Nov. 2nd, 2018

kengr: (Default)
I somehow came up with fun idea. I suspect it's *not* new, but I don't recall encountering it before.

Archeological dig unearths some cuneiform tablets. Definitely the real thing. Lots of context, carbon datable stuff in the matrix, they can even check the age on some of the broken pieces by that trick involving heating ceramic (somehow that can give an age range, I just can't recall how).

So, definitely from ancient Sumeria or Assyria or whatever.

But some of them seem to be random nonsense. They get scanned along with a large number of other tablets as part of a process of making info available to scholars online.

somebody runs some software against the database that contains them and a lot of other ancient and more recent inscriptions and documents.

Some graduate student notices something odd about the results of an analysis attempting to identify various languages by things like letter/phoneme frequencies.

The "nonsense" tablets show a high correlation with modern English. Obviously a goof of some sort.

So trying to figure out what sort of bug it is, the student examines the scans more carefully.

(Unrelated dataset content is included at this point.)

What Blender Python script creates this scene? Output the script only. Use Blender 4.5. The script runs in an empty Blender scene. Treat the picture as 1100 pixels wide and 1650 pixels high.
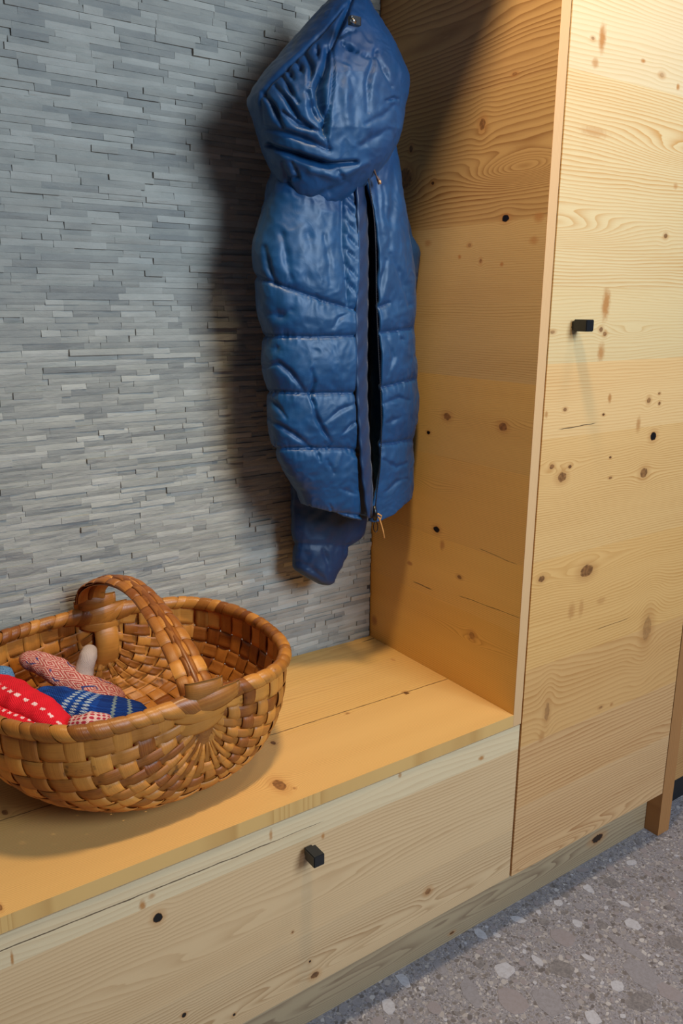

He has to get some help from a friend in another department who can actually *read* clay tablets.

The friend asks who he got to make up the fakes. Much confusion as friend doesn't want to believe they are real.

Basically, the "nonsense" seems to be a "phonetic" transcription of some passages in modern English.

The original team hadn't picked it up because there are several *different* schools of thought on how many ancient languages are pronounced.

What do they say? Well, that'd be the story, wouldn't it.

Alas, pulling it off properly for a story would requires somebody who knows the language and the writing system. And *I* don't know anybody like that.